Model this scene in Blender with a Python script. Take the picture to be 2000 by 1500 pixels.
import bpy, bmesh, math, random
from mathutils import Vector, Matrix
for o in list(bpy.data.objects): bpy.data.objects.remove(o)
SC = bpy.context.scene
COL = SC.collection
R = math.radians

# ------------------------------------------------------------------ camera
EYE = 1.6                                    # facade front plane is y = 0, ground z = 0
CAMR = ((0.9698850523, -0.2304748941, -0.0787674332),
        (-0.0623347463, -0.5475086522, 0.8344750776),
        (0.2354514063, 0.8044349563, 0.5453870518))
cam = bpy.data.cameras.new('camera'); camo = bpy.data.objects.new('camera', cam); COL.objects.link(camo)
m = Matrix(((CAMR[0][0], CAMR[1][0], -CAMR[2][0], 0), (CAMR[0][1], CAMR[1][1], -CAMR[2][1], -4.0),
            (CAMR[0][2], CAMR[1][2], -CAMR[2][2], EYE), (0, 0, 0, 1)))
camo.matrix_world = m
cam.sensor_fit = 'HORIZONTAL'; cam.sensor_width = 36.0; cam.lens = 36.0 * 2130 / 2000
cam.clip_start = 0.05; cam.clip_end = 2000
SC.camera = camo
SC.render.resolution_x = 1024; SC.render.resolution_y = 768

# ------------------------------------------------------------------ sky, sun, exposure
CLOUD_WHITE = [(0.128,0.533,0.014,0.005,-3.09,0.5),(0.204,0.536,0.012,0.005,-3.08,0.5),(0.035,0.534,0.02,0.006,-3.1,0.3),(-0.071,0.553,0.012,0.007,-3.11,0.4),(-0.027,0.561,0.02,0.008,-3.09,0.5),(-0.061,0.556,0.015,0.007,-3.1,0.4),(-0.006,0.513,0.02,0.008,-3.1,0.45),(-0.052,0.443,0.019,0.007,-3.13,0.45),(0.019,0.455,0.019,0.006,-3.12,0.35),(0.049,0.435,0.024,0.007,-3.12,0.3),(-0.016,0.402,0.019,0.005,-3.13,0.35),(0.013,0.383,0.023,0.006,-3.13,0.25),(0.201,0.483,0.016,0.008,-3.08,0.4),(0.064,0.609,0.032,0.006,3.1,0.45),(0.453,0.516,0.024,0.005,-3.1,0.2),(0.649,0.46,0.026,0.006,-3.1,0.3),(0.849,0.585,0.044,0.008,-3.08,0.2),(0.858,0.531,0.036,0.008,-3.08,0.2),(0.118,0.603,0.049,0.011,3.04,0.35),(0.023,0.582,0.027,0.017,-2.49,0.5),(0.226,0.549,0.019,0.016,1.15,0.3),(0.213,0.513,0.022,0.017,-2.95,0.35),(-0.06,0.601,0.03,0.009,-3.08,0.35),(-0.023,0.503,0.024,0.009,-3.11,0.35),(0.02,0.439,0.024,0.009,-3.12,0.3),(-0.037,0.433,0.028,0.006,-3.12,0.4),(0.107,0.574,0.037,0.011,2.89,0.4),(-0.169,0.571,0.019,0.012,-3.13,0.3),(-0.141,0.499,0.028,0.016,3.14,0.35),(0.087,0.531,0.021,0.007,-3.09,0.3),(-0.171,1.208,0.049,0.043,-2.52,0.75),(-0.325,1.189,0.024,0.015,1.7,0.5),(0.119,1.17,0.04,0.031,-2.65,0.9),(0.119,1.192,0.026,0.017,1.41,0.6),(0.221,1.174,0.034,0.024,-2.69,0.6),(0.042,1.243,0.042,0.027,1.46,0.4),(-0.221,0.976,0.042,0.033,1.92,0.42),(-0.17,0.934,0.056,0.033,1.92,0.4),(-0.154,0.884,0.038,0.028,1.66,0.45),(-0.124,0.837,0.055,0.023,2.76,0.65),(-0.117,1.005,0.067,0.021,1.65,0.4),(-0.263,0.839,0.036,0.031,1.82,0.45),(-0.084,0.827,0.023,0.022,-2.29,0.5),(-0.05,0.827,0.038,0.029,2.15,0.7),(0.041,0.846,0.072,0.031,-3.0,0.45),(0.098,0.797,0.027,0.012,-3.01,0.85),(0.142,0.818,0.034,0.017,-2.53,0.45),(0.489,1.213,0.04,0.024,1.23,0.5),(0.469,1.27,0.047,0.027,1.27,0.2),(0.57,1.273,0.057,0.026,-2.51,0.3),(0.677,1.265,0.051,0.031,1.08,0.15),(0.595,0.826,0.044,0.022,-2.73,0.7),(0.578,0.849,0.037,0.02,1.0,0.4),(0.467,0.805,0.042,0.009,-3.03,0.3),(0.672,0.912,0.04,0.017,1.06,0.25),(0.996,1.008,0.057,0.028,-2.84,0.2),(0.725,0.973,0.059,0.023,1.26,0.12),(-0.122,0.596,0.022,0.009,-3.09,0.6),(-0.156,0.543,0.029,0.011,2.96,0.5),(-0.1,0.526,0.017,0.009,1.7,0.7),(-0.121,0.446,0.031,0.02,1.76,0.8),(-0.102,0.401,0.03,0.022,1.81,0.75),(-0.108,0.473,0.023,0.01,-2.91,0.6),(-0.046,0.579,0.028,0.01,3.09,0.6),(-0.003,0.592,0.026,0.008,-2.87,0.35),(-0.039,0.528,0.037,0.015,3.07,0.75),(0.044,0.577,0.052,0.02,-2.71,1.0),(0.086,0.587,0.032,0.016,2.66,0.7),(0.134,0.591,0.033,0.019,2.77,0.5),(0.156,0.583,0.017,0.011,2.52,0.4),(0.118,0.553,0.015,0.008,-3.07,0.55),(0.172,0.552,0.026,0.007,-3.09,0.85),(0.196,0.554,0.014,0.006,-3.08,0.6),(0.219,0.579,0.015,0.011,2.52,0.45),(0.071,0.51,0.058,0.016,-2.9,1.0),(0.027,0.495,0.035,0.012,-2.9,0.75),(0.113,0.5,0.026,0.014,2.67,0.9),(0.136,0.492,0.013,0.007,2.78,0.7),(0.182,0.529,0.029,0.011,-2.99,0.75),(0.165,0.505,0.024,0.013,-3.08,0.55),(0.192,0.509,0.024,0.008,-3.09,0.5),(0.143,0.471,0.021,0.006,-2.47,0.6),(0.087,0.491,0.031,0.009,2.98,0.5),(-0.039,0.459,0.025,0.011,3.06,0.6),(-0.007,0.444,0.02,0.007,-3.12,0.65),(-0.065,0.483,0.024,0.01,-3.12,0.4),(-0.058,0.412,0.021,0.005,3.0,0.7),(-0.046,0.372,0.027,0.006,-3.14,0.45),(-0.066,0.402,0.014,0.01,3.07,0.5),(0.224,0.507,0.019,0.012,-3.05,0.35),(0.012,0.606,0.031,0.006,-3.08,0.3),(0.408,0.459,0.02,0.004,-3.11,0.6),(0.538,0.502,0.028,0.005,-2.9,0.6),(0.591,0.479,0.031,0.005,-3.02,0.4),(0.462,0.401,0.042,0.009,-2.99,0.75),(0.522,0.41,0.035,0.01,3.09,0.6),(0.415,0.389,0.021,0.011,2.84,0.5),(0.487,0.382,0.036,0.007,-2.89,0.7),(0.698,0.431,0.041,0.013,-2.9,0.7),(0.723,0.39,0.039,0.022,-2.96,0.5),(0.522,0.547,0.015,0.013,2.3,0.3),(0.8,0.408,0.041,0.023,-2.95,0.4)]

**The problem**
Using the listing above, locate the lines that hold "scene" and copy each one.

**Answer**
Model this scene in Blender with a Python script. Take the picture to be 2000 by 1500 pixels.
SC = bpy.context.scene